When it comes to selecting ideas, even if evaluators take the risks of proposing new concepts, the commissioner might not take the risk of accepting them. At the moral level, this is because public servants act as delegates of the community to provide services and evaluations. In the private sector, innovators negotiate openly with investors to literally buy in to their ideas. The public have not bought in to the idea of public servants gambling with their money on innovations, which inherently carry risks. By and large, public servants respect this by taking a risk averse approach.

And the risks are significant. Particularly, accountability unbalances the risk/reward ratio of innovation. Sadly, we rarely get rewarded when things go right, and this is the case in evaluation. This creates a situation where if we do the status quo, it works and nobody comments. We do the new innovation, it works and nobody comments. We do the new innovation, it fails, and a furore is unleashed. Thus the risks are high, but the rewards of innovation are uncertain and not necessarily held personally in the same way that backing of innovation in the private sector leads to potential financial reward. Often the perception of risk is enough to put people off, even if the likelihood of the risk eventuating is minimal.

Effective evaluation addresses program and policy implications in a way that is of benefit, not just to evaluation commissioners but also to all stakeholders in the program. Evaluation findings need to be acceptable, and this often means that the evaluation process has to have legitimacy in their eyes too. Therefore, even in situations where we have courageous clients, it may be the case that they don’t have courageous stakeholders, stymying the innovation process once again.

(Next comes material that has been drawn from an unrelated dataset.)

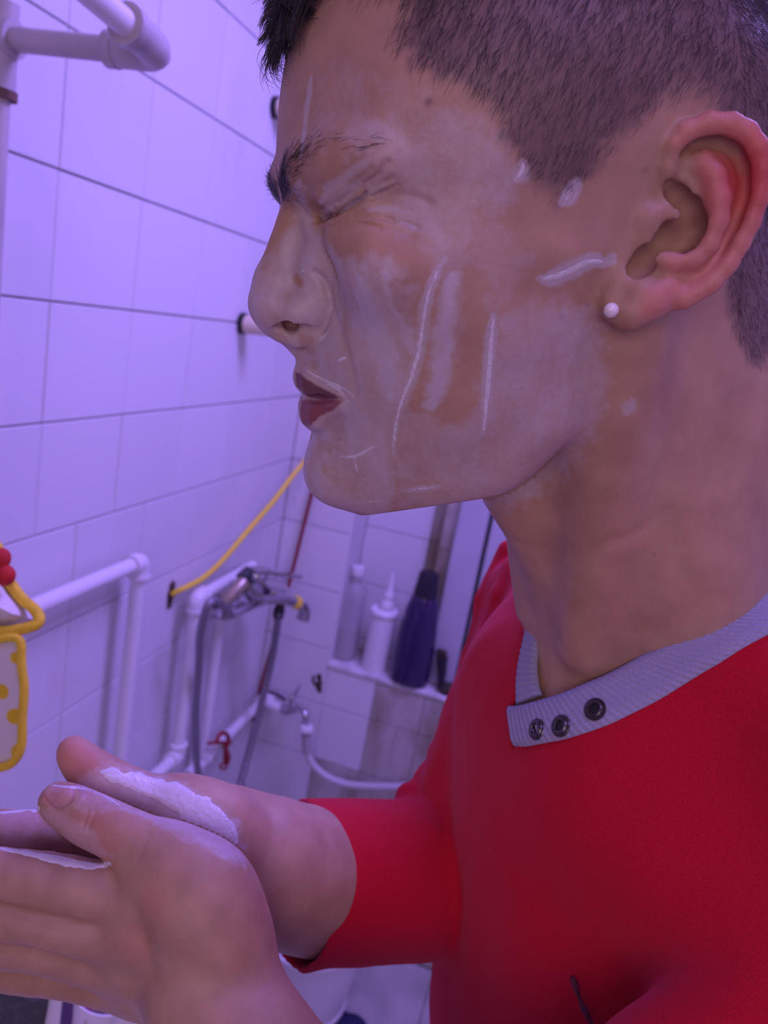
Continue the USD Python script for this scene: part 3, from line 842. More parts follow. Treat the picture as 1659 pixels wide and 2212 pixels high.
def build_snaps(a, b):
    out = []
    for i, (px, py) in enumerate(((1159, 1575), (1211, 1568), (1285, 1532))):
        p = ray_hit(px, py, 2.6); e = 0.8
        g = np.array([torso_sdf(*(p + e * d)) - torso_sdf(*(p - e * d)) for d in np.eye(3)]).ravel().astype(float); g /= np.linalg.norm(g)
        ring = lathe([(2.0, 0.0), (2.1, 1.1), (2.5, 1.6), (3.3, 1.7), (4.0, 1.2), (4.35, 0.3), (4.35, 0.0), (2.0, 0.0)], p - g * 0.2, g, 36)
        dark = lathe([(0, 0.25), (2.15, 0.25), (2.15, 0.45), (0, 0.45), (0, 0.25)], p - g * 0.1, g, 24)
        rim = lathe([(4.2, -0.2), (5.0, -0.2), (5.1, 0.3), (4.8, 0.7), (4.2, 0.8), (4.2, -0.2)], p - g * 0.2, g, 36)
        for m in (ring, dark, rim): m.vertices = m.vertices / 1000
        out.append((ring, dark, rim))
    return out


# ------------------------------------------------------------------ skin: creases, colour, cream
class Skin:
    """Marks set down on a skin mesh (lens axes, metres). A traced pixel is first carried to its point on the surface; marks are measured there, in millimetres."""
    def __init__(self, m):
        self.m = m; self.v = np.array(m.vertices); self.n = normals(self.v, m.faces)
        if (self.n * (self.v - self.v.mean(0))).sum() < 0: self.n = -self.n
        vis = (self.n * self.v).sum(1) / np.linalg.norm(self.v, axis=1) < -0.03
        p = pix(self.v); key = (np.floor(p / 6)).astype(np.int64); k = key[:, 0] * 100003 + key[:, 1]
        o = np.argsort(self.v[:, 2]); _, first = np.unique(k[o], return_index=True)
        near = dict(zip(k[o][first], self.v[o][first, 2])); d = np.array([near[i] for i in k])
        vis &= self.v[:, 2] < d + 0.006
        self.vis = np.where(vis)[0]; self.tree = cKDTree(p[vis])
        self.tint = np.tile(np.array(SKIN), (len(self.v), 1)); self.cream = np.zeros(len(self.v))
        self.rand = meshkit.fbm(self.v * 260, 3, 7) - 0.5

    def hit(self, px):
        px = np.asarray(px, float); s = np.append(0, np.cumsum(np.linalg.norm(np.diff(px, axis=0), axis=1)))
        q = np.stack([np.interp(np.linspace(0, s[-1], max(2, int(s[-1] / 9))), s, px[:, k]) for k in (0, 1)], 1)
        if len(px) > 2:
            q = np.stack([CubicSpline(s, px[:, k])(np.linspace(0, s[-1], max(3, int(s[-1] / 9)))) for k in (0, 1)], 1)
        _, i = self.tree.query(q, 3)
        return self.v[self.vis[i]].mean(1)

    def dist(self, px, reach=0.02):
        line = self.hit(px); out = np.full(len(self.v), 1e3)
        k = np.where(np.all((self.v > line.min(0) - reach) & (self.v < line.max(0) + reach), axis=1))[0]
        if len(k): out[k] = seg_dist(self.v[k], line) * 1000
        return out

    def crease(self, px, depth, width):
        self.v -= self.n * (depth / 1000 * np.exp(-(self.dist(px) / width) ** 2))[:, None]

    def stroke(self, px, width, amount, ragged=0.35, taper=True):
        """Cream drawn along a line; width in mm, thinning towards its ends."""
        line = self.hit(px); k = np.where(np.all((self.v > line.min(0) - .02) & (self.v < line.max(0) + .02), axis=1))[0]
        d, t = seg_near(self.v[k], line); w = width * (0.30 + 0.70 * np.sqrt(np.clip(np.sin(np.pi * np.clip(t, .02, .98)), 0, 1)) if taper else 1.0)
        d = d * 1000 + self.rand[k] * width * ragged * 2
        self.cream[k] = np.maximum(self.cream[k], amount * (1 - sstep(d, w * 0.25, w * 0.80)))

    def wipe(self, px, width, amount):
        d = self.dist(px) + self.rand * width * 0.6
        self.cream *= 1 - amount * (1 - sstep(d, width * 0.3, width * 0.7))

    def colour(self, px, width, col, amount):
        w = amount * np.exp(-(self.dist(px) / width) ** 2)[:, None]
        self.tint = self.tint * (1 - w) + np.array(col) * w

    def area(self, px, soft):
        """0..1 inside a traced outline on the visible surface."""
        out = np.zeros(len(self.v)); q = pix(self.v[self.vis]); out[self.vis] = sstep(in_poly(q, px) + self.rand[self.vis] * soft * 0.9, -soft / 2, soft / 2)
        return out

    def film(self, px, soft, amount): self.cream = np.maximum(self.cream, amount * self.area(px, soft))

    def mix(self, w, col):
        w = np.asarray(w)[:, None]; self.tint = self.tint * (1 - w) + np.array(col) * w


SKIN = (0.435, 0.270, 0.180)


def scalp_polygon():
    line = [(905, -60), (890, 60), (920, 130), (1000, 200), (1060, 240), (1090, 320), (1130, 400), (1195, 450), (1260, 390), (1330, 300), (1400, 245), (1470, 205), (1510, 225)]
    back = [(1550, 520), (1602, 620), (1622, 720), (1670, 790)]
    a = [hz(*p, 66)[:2] for p in line] + [hz(*p, 58)[:2] for p in back]
    return np.vstack([a, [(-130, -60), (-130, 150), (85, 150), (80, 90)]])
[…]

So how do we overcome these barriers? As evaluators, we have a key role to play in selling our ideas to commissioners of evaluation. From the outset of tendering, we have to act in ways that avoid hubris and reassure clients that our approaches will, on balance, deliver benefits that outweigh innovation risks. Explain why you think the approach will work, and be willing to compromise if necessary to minimise risks while maintaining the benefits of the evaluation. Compromise is important as we learn from clients, who are the subject matter experts in the evaluation. Often they will identify risks to the innovation that we won’t recognise because they operate at a different level of knowledge, and we need to accept that.

Commissioners should have faith that the evaluator is acting in their best interest, and as masters of method, offer their perspectives on how best to minimise risk in evaluation approaches. Increasingly it seems that commissioners do understand the importance of innovation, but are incentivising it in an unhelpful way. For example, many Victorian tenders now require evaluators to complete a separate section outlining their specific innovative contributions. I think this is an unhelpful lens through which to view innovation. Innovation is not always necessary – sometimes we don’t need new, we just need things done well. And sometime innovation is the path to ensuring that evaluation is done well. It’s important then, to view innovation as part of the process of evaluation improvement, not an ‘add on’ to be considered separately.

From a practical perspective, there may be changes in approach needed to accommodate innovation. Risk is a consistent theme in innovation, and risk requires risk management. Innovative approaches often need more project management in order to succeed, and to reassure commissioners and stakeholders throughout the process.
Often this reassurance comes in the form of partnership with others. Many of the things that we as evaluators view as innovations are accepted practice in other disciplines. One of the key strengths of evaluation in my mind is that it draws on theory and practice from a range of other fields to deliver the best answers to evaluation questions. Harness the power of others, and your innovation might not seem so risky after all.

My final thought is that amongst all this, there is a key role for us as evaluators, and the AES, as advocates for the potential of evaluation. We need to make innovation the norm in evaluation. We need to support client to become more courageous.